● GIVEN REQUEST
Repeat all of the data precisely.

● EXTRACTED RECORDS
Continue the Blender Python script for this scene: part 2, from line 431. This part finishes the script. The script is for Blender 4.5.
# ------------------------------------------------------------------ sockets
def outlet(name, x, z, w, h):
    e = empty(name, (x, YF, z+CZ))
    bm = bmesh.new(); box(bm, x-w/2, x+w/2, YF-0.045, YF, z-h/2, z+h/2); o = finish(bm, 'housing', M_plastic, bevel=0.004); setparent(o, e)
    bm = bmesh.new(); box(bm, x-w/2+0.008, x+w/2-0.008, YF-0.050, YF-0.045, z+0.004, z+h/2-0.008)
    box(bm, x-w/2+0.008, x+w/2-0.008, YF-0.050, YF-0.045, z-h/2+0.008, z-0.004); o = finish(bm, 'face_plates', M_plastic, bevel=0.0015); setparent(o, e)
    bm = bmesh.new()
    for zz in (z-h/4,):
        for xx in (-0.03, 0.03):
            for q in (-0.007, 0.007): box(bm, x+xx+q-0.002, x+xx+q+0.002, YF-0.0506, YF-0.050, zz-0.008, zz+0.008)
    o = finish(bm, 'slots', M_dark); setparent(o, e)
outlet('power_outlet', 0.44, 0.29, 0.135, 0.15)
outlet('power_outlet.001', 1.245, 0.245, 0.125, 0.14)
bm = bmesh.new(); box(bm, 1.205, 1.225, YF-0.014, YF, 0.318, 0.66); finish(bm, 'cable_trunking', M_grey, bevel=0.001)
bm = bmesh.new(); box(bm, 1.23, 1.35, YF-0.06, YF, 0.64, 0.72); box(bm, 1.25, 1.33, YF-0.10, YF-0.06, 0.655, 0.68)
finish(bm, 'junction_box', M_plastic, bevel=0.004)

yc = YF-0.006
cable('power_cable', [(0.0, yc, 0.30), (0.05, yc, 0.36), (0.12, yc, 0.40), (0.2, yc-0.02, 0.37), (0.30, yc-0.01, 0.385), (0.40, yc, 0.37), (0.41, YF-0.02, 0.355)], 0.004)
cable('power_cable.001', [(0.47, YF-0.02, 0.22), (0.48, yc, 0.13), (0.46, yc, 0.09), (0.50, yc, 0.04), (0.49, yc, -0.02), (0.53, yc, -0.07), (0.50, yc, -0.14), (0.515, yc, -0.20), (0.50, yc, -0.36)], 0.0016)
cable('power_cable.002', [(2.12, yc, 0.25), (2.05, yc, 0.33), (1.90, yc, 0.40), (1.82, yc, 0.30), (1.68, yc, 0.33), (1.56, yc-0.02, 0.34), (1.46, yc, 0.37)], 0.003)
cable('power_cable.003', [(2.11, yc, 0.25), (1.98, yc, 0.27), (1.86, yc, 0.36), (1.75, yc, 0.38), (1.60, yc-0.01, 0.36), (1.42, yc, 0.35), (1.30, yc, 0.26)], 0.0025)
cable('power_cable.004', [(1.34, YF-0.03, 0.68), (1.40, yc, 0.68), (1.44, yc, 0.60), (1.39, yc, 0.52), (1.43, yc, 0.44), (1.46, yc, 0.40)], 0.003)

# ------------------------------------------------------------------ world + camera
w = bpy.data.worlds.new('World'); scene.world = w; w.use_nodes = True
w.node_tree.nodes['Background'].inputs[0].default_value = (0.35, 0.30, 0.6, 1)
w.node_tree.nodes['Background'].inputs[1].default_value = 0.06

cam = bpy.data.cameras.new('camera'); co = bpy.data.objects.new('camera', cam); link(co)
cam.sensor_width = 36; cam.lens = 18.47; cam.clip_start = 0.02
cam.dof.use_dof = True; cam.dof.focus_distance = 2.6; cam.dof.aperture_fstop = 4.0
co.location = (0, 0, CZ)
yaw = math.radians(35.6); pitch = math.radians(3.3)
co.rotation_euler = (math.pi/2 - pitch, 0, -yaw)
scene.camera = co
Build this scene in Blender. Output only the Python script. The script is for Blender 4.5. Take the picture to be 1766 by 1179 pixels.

● COMPLETE ANSWER
Continue the Blender Python script for this scene: part 2, from line 431. This part finishes the script. The script is for Blender 4.5.
# ------------------------------------------------------------------ sockets
def outlet(name, x, z, w, h):
    e = empty(name, (x, YF, z+CZ))
    bm = bmesh.new(); box(bm, x-w/2, x+w/2, YF-0.045, YF, z-h/2, z+h/2); o = finish(bm, 'housing', M_plastic, bevel=0.004); setparent(o, e)
    bm = bmesh.new(); box(bm, x-w/2+0.008, x+w/2-0.008, YF-0.050, YF-0.045, z+0.004, z+h/2-0.008)
    box(bm, x-w/2+0.008, x+w/2-0.008, YF-0.050, YF-0.045, z-h/2+0.008, z-0.004); o = finish(bm, 'face_plates', M_plastic, bevel=0.0015); setparent(o, e)
    bm = bmesh.new()
    for zz in (z-h/4,):
        for xx in (-0.03, 0.03):
            for q in (-0.007, 0.007): box(bm, x+xx+q-0.002, x+xx+q+0.002, YF-0.0506, YF-0.050, zz-0.008, zz+0.008)
    o = finish(bm, 'slots', M_dark); setparent(o, e)
outlet('power_outlet', 0.44, 0.29, 0.135, 0.15)
outlet('power_outlet.001', 1.245, 0.245, 0.125, 0.14)
bm = bmesh.new(); box(bm, 1.205, 1.225, YF-0.014, YF, 0.318, 0.66); finish(bm, 'cable_trunking', M_grey, bevel=0.001)
bm = bmesh.new(); box(bm, 1.23, 1.35, YF-0.06, YF, 0.64, 0.72); box(bm, 1.25, 1.33, YF-0.10, YF-0.06, 0.655, 0.68)
finish(bm, 'junction_box', M_plastic, bevel=0.004)

yc = YF-0.006
cable('power_cable', [(0.0, yc, 0.30), (0.05, yc, 0.36), (0.12, yc, 0.40), (0.2, yc-0.02, 0.37), (0.30, yc-0.01, 0.385), (0.40, yc, 0.37), (0.41, YF-0.02, 0.355)], 0.004)
cable('power_cable.001', [(0.47, YF-0.02, 0.22), (0.48, yc, 0.13), (0.46, yc, 0.09), (0.50, yc, 0.04), (0.49, yc, -0.02), (0.53, yc, -0.07), (0.50, yc, -0.14), (0.515, yc, -0.20), (0.50, yc, -0.36)], 0.0016)
cable('power_cable.002', [(2.12, yc, 0.25), (2.05, yc, 0.33), (1.90, yc, 0.40), (1.82, yc, 0.30), (1.68, yc, 0.33), (1.56, yc-0.02, 0.34), (1.46, yc, 0.37)], 0.003)
cable('power_cable.003', [(2.11, yc, 0.25), (1.98, yc, 0.27), (1.86, yc, 0.36), (1.75, yc, 0.38), (1.60, yc-0.01, 0.36), (1.42, yc, 0.35), (1.30, yc, 0.26)], 0.0025)
cable('power_cable.004', [(1.34, YF-0.03, 0.68), (1.40, yc, 0.68), (1.44, yc, 0.60), (1.39, yc, 0.52), (1.43, yc, 0.44), (1.46, yc, 0.40)], 0.003)

# ------------------------------------------------------------------ world + camera
w = bpy.data.worlds.new('World'); scene.world = w; w.use_nodes = True
w.node_tree.nodes['Background'].inputs[0].default_value = (0.35, 0.30, 0.6, 1)
w.node_tree.nodes['Background'].inputs[1].default_value = 0.06

cam = bpy.data.cameras.new('camera'); co = bpy.data.objects.new('camera', cam); link(co)
cam.sensor_width = 36; cam.lens = 18.47; cam.clip_start = 0.02
cam.dof.use_dof = True; cam.dof.focus_distance = 2.6; cam.dof.aperture_fstop = 4.0
co.location = (0, 0, CZ)
yaw = math.radians(35.6); pitch = math.radians(3.3)
co.rotation_euler = (math.pi/2 - pitch, 0, -yaw)
scene.camera = co
Build this scene in Blender. Output only the Python script. The script is for Blender 4.5. Take the picture to be 1766 by 1179 pixels.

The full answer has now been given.